Viadellironia: In una prima fase Maria si occupa della scrittura e della stesura. L’architettura della canzone proviene quasi sempre da un nucleo generativo specifico e quasi sempre conservato sino alla fine, in evidenza. Si tratti di un riff, di un modello ritmico o di un costrutto di testo. C’è sempre qualche cosa, derivata da una jam in sala prove o da un’idea individuale, che si staglia sul resto del materiale, e che assume un senso particolare, una risonanza. Da lì Maria lavora alla stesura. Quel materiale viene osservato da noi tutte, e da Cesareo, il nostro produttore, e viene modificato perché sia solido, e potente, anche nella sua forma minima di chitarra e voce. Il lavoro e l’esperienza di Davide sono importantissimi per questo. Ciascuna di noi, in seguito, impone alla stesura il proprio stile. Il fatto di suonare da molto tempo insieme consente di avere una buona consapevolezza del sound che si deve creare, e del tipo di contratto che questo sound, proveniente dalla somma di tutte e quattro, deve intrattenere con il testo e con l’architettura di partenza.

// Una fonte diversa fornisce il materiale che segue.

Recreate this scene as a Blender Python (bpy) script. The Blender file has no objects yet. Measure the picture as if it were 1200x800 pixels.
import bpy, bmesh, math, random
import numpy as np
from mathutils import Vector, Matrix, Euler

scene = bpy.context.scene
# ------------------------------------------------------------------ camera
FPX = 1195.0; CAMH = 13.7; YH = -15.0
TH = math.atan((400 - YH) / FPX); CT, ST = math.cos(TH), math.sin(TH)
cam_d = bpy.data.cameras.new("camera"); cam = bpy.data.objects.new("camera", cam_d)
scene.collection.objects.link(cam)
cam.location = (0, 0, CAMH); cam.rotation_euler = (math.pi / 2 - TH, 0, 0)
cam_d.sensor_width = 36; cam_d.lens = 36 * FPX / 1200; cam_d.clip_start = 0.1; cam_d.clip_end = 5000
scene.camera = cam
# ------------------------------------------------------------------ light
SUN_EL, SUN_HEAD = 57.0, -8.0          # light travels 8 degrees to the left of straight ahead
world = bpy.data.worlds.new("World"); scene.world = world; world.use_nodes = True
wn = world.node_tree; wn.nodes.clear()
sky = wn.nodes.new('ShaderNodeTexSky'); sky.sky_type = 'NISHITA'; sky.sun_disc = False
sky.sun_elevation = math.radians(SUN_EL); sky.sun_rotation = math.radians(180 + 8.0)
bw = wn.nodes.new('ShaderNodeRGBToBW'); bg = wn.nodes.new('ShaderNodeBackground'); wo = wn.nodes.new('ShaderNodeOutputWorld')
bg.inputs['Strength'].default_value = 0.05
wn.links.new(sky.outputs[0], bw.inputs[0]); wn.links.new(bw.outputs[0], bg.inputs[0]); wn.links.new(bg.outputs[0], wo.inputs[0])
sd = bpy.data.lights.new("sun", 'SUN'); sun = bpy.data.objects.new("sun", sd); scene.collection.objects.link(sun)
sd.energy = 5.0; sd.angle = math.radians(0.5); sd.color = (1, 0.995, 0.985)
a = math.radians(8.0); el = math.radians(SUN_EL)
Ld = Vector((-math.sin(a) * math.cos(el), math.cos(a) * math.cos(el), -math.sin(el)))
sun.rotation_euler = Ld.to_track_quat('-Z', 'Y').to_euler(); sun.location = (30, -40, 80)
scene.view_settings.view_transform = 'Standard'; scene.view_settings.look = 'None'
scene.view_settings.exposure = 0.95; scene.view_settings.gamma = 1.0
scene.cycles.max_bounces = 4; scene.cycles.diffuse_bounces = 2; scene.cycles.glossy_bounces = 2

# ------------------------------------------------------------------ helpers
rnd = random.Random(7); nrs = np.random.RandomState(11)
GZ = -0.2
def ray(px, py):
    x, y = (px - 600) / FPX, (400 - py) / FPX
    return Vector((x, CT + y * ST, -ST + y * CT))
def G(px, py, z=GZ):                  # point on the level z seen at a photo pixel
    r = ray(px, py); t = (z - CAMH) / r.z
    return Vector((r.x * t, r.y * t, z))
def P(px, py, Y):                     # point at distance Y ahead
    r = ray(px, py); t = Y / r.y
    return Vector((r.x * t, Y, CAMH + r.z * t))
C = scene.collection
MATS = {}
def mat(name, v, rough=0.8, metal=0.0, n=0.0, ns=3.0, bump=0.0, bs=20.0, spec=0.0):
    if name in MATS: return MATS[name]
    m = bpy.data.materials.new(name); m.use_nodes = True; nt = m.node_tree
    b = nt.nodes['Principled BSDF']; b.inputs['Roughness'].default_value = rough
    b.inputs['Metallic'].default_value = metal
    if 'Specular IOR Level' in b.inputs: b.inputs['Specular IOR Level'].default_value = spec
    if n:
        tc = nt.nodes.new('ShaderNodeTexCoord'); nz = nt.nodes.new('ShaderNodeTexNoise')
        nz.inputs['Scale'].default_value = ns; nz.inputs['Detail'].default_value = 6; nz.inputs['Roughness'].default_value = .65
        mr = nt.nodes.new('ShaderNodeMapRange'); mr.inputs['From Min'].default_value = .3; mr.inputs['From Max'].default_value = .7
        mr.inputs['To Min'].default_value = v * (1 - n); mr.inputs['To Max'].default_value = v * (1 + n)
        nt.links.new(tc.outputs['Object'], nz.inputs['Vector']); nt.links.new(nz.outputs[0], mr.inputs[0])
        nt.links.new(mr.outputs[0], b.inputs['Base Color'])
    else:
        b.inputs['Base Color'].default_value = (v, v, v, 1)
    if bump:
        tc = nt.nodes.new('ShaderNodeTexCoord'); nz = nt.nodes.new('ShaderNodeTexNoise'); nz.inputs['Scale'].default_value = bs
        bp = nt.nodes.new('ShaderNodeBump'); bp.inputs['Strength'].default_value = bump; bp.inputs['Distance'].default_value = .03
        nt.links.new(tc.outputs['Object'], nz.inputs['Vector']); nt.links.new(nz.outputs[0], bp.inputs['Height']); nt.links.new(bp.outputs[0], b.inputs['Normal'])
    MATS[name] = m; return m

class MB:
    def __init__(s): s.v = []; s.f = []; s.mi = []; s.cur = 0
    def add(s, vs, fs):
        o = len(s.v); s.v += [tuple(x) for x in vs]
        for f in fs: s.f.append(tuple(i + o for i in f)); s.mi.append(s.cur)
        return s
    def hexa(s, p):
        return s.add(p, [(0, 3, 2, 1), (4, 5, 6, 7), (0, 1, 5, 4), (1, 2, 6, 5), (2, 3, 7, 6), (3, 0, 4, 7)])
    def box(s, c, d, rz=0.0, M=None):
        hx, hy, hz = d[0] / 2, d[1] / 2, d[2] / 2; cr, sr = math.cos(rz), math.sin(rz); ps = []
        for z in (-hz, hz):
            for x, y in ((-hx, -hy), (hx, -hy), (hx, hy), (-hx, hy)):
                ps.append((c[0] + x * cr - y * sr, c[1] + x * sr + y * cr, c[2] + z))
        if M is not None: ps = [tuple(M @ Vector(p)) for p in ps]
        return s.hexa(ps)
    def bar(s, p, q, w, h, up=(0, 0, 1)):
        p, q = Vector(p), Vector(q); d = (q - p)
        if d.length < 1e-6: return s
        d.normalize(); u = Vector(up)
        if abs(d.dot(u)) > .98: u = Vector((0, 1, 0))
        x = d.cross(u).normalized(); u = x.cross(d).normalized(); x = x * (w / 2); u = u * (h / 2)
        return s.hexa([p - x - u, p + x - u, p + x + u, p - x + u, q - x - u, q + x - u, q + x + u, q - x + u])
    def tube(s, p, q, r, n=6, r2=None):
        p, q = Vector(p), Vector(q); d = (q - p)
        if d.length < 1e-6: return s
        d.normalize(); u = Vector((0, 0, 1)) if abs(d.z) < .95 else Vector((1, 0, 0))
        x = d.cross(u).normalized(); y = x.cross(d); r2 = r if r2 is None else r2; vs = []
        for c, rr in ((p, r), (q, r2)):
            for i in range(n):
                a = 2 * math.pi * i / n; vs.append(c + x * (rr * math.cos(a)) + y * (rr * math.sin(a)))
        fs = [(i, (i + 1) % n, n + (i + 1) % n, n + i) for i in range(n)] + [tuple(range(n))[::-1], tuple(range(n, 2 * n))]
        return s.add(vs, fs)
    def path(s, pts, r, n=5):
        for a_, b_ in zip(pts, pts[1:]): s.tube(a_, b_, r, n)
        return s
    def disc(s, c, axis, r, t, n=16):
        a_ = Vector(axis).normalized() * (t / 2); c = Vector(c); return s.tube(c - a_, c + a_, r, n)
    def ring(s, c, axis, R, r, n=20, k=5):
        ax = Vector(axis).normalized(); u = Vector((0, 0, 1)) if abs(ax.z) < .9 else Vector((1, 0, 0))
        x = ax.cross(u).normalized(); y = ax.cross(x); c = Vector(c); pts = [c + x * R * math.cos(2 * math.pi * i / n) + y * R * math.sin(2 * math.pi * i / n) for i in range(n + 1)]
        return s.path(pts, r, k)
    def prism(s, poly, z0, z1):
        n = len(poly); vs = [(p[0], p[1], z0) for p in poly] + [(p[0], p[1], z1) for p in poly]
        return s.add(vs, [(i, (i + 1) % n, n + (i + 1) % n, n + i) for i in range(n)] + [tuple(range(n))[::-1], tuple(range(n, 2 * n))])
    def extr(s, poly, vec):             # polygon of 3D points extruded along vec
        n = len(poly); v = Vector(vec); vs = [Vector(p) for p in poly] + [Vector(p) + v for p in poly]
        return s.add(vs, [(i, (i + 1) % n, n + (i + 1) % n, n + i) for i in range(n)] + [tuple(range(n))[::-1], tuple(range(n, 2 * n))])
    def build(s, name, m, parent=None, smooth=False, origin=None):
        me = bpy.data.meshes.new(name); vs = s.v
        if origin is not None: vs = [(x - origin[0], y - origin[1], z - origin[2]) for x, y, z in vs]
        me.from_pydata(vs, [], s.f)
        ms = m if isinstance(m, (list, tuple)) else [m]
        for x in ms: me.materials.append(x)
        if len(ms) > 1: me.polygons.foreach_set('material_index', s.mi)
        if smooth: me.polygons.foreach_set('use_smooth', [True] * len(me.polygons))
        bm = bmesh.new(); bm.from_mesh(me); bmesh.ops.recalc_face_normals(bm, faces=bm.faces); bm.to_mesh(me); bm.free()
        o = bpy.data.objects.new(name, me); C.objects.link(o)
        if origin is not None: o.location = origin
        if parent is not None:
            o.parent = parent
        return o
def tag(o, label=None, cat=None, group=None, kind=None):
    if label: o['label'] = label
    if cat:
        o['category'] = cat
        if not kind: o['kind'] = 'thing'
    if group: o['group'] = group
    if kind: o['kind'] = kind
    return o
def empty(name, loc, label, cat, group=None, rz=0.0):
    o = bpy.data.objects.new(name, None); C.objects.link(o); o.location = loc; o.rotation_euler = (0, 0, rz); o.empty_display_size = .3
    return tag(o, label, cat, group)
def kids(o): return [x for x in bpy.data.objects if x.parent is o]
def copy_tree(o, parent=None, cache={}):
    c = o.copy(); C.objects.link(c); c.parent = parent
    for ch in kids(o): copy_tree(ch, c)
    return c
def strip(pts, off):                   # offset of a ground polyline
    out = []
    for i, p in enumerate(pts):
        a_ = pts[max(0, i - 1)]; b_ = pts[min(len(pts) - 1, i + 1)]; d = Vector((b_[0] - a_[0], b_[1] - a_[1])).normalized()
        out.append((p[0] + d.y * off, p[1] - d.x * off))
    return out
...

- Domanda di rito che credo vi rivolgeranno molto-molto spesso (solidarietà!). Ma intanto, inizio a farvici abituare! Siete una delle poche (forse l’unica) band con componenti esclusivamente femminili e fate – tra l’altro – un genere che è rimasto appannaggio maschile – salvo eccezioni - per un bel po’: il rock alternative… tanta roba, no?         

Viadellironia: È una considerazione che ci viene spesso fatta. Noi siamo consapevoli che il fatto di essere quattro ragazze (e di lavorare ad un genere che, come dici, ha una storiografia maschile), abbia un suo rilievo. Come in tutte le storiografie, anche in quella dell’alt-rock ci sono squilibri dovuti al potere dominante e al regime di visibilità del momento. Il nostro personale atteggiamento, in realtà, non vuole sottolineare il genere a cui apparteniamo che, oltretutto, non è detto sia lo stesso all’interno del nostro gruppo. Intendo dire che la categoria del “gruppo al femminile” è già estremamente obsoleta. Teniamo sempre a specificare che non abbiamo usato nessuna strategia nel decidere di suonare insieme. Siamo arrabbiate con tante cose della società, e le canzoni di questo disco parlano spesso del nostro disgusto. Ma tale disgusto, che ha sicuramente molto a che fare con le questioni identitarie, non parla il linguaggio dell’attivismo, ma quello dell’arte. Perché crediamo che sia giusto così.

- In bocca al lupo per la promozione! Sperando di sentirvi presto live!